Sudan's soup kitchens close; over 30,000 lose daily food as U.S. aid vanishes (February 13, 2025)

February 13, 2025 — Every one of the 40 community kitchens operated by Sudan's grassroots Emergency Response Rooms (ERRs) in the Darfur region — which had been feeding between 30,000 and 35,000 people daily in areas too dangerous for international aid organizations to reach — shut down after the Trump administration froze U.S. foreign assistance. The United States had been Sudan's largest single donor in 2024, contributing $800 million, roughly 46 percent of the UN's entire humanitarian funding for the country. With the freeze, that funding vanished overnight.

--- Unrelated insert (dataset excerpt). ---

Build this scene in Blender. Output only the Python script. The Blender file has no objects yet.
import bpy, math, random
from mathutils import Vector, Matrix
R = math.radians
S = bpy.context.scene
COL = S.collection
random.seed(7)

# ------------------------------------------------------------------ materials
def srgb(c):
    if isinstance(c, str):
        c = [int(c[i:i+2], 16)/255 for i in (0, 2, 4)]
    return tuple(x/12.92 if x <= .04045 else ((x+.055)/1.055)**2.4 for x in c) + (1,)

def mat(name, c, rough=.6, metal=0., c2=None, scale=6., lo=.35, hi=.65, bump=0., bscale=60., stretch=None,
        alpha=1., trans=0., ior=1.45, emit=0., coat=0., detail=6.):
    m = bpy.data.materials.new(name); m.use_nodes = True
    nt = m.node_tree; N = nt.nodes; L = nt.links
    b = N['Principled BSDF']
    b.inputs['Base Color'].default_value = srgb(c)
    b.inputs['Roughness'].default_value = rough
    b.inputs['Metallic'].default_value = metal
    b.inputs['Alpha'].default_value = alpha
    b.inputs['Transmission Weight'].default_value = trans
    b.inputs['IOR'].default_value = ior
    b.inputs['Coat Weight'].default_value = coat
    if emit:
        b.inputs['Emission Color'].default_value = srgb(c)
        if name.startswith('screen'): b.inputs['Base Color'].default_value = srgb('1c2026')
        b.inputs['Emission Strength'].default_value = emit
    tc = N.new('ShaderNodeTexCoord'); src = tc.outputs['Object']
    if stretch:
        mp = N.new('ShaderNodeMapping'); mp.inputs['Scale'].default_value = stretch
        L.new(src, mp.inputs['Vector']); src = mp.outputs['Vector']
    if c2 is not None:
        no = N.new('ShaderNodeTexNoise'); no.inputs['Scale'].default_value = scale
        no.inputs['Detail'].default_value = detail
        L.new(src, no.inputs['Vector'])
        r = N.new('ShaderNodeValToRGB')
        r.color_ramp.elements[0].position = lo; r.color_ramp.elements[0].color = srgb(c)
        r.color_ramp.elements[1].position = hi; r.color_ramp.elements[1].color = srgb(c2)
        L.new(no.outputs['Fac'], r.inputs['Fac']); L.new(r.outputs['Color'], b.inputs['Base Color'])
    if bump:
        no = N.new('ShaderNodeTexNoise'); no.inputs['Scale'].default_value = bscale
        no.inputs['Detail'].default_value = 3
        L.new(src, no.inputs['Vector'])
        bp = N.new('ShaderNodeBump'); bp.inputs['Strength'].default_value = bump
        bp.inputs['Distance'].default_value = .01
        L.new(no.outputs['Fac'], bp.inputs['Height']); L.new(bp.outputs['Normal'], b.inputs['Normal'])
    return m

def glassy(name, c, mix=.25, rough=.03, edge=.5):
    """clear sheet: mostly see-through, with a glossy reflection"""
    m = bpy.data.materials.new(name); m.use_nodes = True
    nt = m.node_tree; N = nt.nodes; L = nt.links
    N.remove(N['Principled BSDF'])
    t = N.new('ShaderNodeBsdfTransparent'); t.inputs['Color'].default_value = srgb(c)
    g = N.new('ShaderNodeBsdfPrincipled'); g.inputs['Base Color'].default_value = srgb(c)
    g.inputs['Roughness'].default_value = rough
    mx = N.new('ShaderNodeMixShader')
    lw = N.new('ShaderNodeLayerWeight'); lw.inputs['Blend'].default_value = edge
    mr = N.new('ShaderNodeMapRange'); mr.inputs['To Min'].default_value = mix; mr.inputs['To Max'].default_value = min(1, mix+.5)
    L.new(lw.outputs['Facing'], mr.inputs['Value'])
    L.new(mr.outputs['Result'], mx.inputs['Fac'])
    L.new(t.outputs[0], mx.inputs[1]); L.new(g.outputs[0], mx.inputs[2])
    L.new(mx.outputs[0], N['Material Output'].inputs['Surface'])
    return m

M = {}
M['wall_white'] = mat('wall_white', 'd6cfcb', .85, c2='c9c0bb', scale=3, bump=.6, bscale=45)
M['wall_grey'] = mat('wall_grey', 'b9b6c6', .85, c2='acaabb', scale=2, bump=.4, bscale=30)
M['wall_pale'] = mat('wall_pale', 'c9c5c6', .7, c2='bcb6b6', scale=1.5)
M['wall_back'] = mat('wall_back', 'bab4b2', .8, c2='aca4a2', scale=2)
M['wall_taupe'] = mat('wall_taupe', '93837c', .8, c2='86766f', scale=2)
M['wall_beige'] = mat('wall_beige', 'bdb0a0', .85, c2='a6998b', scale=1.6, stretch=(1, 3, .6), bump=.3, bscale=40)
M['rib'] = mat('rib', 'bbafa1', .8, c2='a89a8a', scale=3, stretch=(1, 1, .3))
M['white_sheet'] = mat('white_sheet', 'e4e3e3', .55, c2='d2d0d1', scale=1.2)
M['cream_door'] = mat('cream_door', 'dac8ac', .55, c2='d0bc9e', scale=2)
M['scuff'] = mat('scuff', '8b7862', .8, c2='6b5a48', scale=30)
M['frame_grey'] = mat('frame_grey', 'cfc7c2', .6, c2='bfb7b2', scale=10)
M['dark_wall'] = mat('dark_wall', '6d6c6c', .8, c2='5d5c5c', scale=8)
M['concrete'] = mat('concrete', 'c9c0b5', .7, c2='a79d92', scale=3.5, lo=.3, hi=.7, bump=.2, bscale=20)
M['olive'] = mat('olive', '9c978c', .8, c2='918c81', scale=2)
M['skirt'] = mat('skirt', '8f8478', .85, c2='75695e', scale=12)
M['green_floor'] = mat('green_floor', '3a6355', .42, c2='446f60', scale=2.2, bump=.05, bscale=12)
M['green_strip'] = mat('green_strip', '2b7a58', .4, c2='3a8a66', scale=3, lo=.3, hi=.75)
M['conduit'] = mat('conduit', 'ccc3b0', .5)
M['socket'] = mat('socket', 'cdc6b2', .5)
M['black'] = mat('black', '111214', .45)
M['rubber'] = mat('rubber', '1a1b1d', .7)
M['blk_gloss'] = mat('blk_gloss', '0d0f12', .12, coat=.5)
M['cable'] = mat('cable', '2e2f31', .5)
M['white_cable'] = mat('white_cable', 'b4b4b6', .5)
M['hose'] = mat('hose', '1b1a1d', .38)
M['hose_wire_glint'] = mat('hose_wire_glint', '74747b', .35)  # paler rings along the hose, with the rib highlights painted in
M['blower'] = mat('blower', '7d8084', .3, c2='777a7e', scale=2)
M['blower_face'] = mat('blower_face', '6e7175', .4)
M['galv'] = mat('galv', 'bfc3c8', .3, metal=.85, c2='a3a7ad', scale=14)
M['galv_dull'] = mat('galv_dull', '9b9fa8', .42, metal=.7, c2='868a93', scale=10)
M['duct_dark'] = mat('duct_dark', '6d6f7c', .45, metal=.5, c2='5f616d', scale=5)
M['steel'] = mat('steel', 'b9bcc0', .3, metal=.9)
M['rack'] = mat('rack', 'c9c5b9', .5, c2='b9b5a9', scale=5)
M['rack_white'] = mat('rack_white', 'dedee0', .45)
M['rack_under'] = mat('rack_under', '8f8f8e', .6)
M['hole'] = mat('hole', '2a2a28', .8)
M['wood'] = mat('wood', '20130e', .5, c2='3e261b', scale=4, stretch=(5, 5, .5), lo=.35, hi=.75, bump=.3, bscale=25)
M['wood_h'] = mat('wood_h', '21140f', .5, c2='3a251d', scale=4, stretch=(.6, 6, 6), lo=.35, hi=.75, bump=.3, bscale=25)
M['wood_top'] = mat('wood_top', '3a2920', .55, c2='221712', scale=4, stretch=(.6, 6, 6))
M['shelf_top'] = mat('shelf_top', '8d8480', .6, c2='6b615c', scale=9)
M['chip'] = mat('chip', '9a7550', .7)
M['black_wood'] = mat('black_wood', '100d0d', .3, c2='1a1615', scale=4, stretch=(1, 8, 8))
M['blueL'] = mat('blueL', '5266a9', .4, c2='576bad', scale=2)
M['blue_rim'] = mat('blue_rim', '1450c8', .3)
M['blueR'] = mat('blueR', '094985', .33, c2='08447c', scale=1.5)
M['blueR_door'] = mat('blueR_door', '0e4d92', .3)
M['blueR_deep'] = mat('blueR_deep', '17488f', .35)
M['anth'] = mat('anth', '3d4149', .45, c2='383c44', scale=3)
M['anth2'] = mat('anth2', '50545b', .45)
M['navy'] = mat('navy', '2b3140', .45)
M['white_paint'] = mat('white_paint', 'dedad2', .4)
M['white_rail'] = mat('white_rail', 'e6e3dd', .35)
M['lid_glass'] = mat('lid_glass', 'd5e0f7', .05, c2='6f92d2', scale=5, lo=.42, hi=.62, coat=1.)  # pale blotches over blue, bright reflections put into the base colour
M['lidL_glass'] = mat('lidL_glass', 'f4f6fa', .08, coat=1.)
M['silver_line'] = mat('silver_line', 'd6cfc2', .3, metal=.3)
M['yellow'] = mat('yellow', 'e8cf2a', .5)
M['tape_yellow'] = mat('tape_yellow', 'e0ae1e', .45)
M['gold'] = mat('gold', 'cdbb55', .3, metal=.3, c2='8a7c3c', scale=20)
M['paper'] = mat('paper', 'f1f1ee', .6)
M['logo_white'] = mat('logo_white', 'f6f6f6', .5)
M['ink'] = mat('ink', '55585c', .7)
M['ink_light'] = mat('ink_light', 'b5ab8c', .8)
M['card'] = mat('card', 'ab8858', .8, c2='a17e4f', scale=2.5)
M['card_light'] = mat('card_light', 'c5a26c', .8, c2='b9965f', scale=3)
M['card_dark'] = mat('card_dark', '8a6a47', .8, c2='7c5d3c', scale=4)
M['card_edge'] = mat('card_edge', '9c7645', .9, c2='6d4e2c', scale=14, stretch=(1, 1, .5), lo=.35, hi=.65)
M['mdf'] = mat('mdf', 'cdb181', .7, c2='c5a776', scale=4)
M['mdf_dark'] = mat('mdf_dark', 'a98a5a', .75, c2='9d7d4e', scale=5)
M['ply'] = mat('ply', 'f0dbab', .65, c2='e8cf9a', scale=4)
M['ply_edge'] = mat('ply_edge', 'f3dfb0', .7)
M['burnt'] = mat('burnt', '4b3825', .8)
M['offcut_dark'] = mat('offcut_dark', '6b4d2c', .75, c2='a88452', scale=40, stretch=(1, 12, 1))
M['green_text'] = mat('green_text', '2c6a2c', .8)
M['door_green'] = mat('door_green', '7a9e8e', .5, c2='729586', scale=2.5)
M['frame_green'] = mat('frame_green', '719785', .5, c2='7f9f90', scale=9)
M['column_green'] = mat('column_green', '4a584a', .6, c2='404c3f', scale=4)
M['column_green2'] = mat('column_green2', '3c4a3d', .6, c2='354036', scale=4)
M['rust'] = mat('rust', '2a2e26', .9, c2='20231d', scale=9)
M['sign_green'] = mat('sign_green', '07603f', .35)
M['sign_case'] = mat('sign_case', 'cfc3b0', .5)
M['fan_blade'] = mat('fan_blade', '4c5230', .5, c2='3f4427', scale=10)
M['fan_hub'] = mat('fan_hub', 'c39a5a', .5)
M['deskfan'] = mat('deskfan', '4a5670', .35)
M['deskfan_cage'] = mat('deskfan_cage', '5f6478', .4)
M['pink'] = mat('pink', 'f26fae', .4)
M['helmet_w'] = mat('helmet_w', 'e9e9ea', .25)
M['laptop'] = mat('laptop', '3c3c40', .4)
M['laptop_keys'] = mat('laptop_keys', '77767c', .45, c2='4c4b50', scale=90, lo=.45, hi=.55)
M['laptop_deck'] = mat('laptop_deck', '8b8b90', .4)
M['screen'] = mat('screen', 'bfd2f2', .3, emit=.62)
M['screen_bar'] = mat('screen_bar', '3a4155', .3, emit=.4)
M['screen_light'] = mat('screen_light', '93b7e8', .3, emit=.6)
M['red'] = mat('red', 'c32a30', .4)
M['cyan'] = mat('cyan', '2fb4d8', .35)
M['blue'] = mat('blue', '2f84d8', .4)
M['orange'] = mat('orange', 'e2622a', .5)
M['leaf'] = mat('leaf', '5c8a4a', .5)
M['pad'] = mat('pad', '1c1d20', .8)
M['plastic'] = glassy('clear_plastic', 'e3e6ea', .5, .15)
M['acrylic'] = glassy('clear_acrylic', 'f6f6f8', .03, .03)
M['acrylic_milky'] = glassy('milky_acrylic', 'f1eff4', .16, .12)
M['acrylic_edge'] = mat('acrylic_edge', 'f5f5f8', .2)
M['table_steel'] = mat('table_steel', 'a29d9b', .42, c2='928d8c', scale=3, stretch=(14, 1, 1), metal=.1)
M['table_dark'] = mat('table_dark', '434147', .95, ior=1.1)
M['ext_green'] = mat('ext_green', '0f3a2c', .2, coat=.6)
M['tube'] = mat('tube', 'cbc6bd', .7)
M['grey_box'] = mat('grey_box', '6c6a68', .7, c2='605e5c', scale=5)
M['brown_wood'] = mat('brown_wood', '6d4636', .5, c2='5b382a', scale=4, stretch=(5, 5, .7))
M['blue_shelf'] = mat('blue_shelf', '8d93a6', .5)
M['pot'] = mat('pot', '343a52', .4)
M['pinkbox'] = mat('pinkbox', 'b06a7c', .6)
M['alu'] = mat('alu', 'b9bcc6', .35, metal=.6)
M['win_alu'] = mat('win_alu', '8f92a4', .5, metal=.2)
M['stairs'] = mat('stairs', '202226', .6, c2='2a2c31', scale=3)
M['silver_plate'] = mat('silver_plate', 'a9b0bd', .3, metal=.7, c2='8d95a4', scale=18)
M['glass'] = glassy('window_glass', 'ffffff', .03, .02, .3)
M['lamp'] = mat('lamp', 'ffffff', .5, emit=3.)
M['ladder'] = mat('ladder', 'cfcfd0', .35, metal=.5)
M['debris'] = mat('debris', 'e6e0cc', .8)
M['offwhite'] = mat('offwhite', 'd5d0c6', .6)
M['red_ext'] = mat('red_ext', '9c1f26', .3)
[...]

"Women and children are being turned away and we can't promise them when we can feed them again," said one Sudanese aid coordinator. Sudan was already experiencing what the UN called the world's largest humanitarian crisis, with more than 8 million people on the brink of famine and over 25 million — more than half the population — in need of humanitarian assistance, the result of nearly two years of brutal civil war. Médecins Sans Frontières (MSF) said it was fielding desperate requests from local responders to fill the gap but was explicit: "MSF can't fill the gap left by the U.S. funding withdrawal."

Meanwhile, food shipments already en route to Sudan from the U.S. sat in warehouses in Cameroon and Djibouti — rice, wheat, lentils, flour, and beans being air-conditioned to prevent spoiling and sprayed against insects — their ultimate fate unknown. The aid coordinator of the ERRs in Darfur gave a "10 to 20 day window" before people would start dying from hunger without the resumed kitchens. Over 1,000 USAID-supported food aid kitchens across Sudan would ultimately close in the months that followed.